The most important day

Such was the general mood of the local people before the last important historical events - the presidential referendum and the parliamentary election of October of 2004. Although a month before the election the state machine launched massive brainwashing of the public trough TV, radio and press, of course there could not be any radical shift in the people's opinion. Keeping that in mind, the local authorities employed their administrative power telling the people to vote ahead of the scheduled day. With such intimidations as termination of a job contract, denial of a holiday or a bonus payment, the workers of the research department of the National Park "Belovezhskaya Pushcha" were ordered to cast their ballots on the first day of the prescheduled public vote, turning the whole procedure into a kind of circus game. Those at the saw mill in the village had a shorter working day to be able to vote ahead, the retirees were asked, just like the teachers of the local school were "advised" to vote the same way. As for the postal workers, they had to report on the results of such voting several days ahead of the general public vote.

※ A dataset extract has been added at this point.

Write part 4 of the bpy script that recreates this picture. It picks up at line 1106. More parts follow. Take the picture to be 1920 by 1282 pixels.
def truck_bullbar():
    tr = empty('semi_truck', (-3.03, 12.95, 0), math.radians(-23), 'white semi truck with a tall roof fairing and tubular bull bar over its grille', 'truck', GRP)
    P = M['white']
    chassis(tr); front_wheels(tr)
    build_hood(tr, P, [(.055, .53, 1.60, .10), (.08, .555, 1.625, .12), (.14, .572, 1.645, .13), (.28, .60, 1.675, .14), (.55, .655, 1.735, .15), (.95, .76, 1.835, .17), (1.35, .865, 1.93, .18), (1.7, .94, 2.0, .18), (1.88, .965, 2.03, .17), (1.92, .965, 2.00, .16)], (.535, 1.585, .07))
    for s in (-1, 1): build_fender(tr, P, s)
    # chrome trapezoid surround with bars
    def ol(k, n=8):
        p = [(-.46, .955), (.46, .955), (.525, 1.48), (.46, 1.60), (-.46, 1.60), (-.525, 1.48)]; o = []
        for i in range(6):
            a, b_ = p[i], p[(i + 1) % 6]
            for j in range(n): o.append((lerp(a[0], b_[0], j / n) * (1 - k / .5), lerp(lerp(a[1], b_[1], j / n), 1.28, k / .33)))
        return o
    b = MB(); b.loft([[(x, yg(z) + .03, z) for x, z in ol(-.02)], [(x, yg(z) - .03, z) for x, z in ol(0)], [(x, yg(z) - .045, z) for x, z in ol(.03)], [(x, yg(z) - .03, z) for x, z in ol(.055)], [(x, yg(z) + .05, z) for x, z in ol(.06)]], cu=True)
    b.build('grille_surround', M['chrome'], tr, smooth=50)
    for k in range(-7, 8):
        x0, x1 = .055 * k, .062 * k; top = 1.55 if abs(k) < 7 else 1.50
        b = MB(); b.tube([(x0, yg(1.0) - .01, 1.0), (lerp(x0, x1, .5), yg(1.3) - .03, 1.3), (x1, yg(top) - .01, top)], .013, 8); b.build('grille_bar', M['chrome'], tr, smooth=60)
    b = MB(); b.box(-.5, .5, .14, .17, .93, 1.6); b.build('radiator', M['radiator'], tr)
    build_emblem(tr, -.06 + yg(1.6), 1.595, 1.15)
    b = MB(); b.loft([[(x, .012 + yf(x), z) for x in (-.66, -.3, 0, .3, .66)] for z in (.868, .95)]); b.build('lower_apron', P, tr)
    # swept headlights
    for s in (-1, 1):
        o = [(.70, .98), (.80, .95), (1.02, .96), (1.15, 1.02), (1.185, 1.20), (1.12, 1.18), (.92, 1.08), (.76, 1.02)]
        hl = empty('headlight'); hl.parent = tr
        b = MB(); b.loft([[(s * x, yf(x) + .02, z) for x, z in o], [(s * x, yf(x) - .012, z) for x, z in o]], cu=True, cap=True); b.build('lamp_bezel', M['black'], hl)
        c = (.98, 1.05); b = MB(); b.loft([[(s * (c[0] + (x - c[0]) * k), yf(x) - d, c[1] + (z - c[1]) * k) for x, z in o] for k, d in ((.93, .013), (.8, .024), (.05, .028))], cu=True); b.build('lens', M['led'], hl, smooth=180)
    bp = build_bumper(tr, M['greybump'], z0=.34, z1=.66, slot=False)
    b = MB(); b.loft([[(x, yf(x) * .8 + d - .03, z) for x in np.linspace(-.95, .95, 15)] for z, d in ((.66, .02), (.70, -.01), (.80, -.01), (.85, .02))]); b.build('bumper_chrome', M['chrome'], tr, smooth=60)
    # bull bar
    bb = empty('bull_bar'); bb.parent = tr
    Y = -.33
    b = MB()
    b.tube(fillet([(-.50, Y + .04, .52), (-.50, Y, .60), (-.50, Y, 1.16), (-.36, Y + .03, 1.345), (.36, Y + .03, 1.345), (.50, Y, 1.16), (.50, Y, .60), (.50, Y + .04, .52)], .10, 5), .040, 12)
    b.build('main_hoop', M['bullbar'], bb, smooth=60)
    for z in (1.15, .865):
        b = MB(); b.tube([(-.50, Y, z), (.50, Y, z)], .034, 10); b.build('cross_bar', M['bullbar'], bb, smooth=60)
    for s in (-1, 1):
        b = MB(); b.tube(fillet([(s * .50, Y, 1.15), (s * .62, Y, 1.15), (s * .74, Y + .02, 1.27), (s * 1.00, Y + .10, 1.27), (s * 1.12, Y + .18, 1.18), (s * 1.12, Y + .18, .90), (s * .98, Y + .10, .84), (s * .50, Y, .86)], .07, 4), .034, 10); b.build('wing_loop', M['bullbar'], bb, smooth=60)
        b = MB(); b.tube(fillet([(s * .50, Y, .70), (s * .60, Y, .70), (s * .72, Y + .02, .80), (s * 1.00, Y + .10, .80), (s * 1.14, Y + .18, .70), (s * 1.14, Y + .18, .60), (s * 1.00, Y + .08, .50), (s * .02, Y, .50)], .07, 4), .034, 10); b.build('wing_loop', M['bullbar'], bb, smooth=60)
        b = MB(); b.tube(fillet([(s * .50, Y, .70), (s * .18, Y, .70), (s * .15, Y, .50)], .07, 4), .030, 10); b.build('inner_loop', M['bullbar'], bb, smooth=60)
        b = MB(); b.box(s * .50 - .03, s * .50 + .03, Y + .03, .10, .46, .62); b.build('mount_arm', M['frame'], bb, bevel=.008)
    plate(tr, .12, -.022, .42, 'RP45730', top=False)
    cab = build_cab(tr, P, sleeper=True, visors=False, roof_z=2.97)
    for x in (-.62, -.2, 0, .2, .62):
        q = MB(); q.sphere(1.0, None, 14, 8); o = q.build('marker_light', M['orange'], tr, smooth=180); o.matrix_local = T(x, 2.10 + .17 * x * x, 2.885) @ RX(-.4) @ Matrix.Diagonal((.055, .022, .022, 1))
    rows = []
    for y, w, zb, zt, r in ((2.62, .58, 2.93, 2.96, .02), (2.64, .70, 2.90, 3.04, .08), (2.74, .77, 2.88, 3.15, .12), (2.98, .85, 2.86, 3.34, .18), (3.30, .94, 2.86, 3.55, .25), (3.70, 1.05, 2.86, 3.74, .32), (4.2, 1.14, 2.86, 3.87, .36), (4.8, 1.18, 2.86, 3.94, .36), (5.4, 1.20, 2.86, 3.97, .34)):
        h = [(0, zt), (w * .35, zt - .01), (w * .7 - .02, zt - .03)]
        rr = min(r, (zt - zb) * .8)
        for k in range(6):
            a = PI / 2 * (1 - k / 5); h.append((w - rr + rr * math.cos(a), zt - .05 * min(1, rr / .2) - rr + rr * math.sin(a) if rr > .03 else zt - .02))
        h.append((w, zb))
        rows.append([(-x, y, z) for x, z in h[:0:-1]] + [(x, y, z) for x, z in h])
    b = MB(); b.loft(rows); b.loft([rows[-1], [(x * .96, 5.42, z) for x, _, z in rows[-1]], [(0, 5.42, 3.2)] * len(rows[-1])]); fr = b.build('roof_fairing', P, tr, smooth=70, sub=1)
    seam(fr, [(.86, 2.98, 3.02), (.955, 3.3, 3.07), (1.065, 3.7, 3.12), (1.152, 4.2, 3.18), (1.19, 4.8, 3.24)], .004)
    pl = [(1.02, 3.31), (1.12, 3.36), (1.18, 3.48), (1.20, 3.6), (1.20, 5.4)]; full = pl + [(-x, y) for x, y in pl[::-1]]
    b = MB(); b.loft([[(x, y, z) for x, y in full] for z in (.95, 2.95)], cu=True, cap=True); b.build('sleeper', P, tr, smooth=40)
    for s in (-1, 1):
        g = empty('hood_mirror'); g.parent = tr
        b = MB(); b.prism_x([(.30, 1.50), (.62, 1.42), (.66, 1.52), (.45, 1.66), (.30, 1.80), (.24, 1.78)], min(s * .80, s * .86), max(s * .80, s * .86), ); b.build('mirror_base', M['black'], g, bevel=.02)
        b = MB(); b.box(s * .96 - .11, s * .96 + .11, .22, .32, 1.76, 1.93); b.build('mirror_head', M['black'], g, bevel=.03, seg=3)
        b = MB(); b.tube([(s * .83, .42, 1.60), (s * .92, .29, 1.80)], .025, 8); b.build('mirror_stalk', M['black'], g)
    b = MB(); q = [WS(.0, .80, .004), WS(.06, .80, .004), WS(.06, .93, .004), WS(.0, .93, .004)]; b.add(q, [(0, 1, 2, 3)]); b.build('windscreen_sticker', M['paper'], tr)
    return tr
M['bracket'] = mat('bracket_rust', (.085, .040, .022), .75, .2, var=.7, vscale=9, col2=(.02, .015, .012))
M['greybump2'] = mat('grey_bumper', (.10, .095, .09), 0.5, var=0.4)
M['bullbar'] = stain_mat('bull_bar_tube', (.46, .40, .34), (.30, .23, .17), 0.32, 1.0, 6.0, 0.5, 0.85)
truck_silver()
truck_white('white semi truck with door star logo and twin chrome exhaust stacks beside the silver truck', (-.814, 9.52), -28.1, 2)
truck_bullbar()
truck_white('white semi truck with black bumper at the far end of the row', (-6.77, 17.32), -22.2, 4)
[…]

Naturally, the people were scared to vote on the official day of the election as they were scared to lose their job "in connection with the expiration of the job contract" or, in the case of the retired, be left without help about their farmsteads. However, the feeling of fear definitely could not make the people like the authorities.

Consequently, there were about 740, or 62%, out of total 1200 people who could vote in the village voted ahead of the official voting day. This is an astonishing figure! This is the election with almost a 100% turnout! The voters' activity is surprising and frightening at the same time. Well, besides a feeling of intimidation and conscientiousness, there was a mobile ballot-box which was delivered to old and sick people in remote villages.

Searching the truth

The referendum results were predictable, yet surprising for the people in Kamenyuki - it turned out that about 84% of them, that is over 1000 people cast the vote "for" the president and his proposal to change the Belarusian constitution, and only about 14%, or 170 ballots, leaving aside the spoiled ones, were "against". Tremendous support!

If one looks at the parliamentary election results, there were two candidates from opposition - deputy of the head of the Belarusian Socio Democratic party Anatoly Levkovich and representative of the "5+" opposition coalition Elena Dovguchits - they had almost 50% of votes. And there was Zinchenko Aleksandr, who represented the state authority and in the upshot became a delegate to the parliament.

So the people in Kamenyuki were not different from any other people in the country voting "for Belarus", as they were asked, advised or taught in the state media. The people chose a "radiant, happy and peaceful" future.

Many of them have doubts about it, however, as it appears then that 30% out of almost 50% of the people, who voted for candidates from opposition, at the same time voted for the alteration of the constitution; that is for continuation and support of the current policy of the government and the president. It could hardly be that they voted "for" and "against" their intimidation, persecution and restriction of their rights contradicting themselves. The contradiction must have been simply caused by those who made the people vote ahead of the official voting day, as there is no guarantee that all ballot-boxes are guarded safely at night by the state representatives who take interest in the election and referendum results.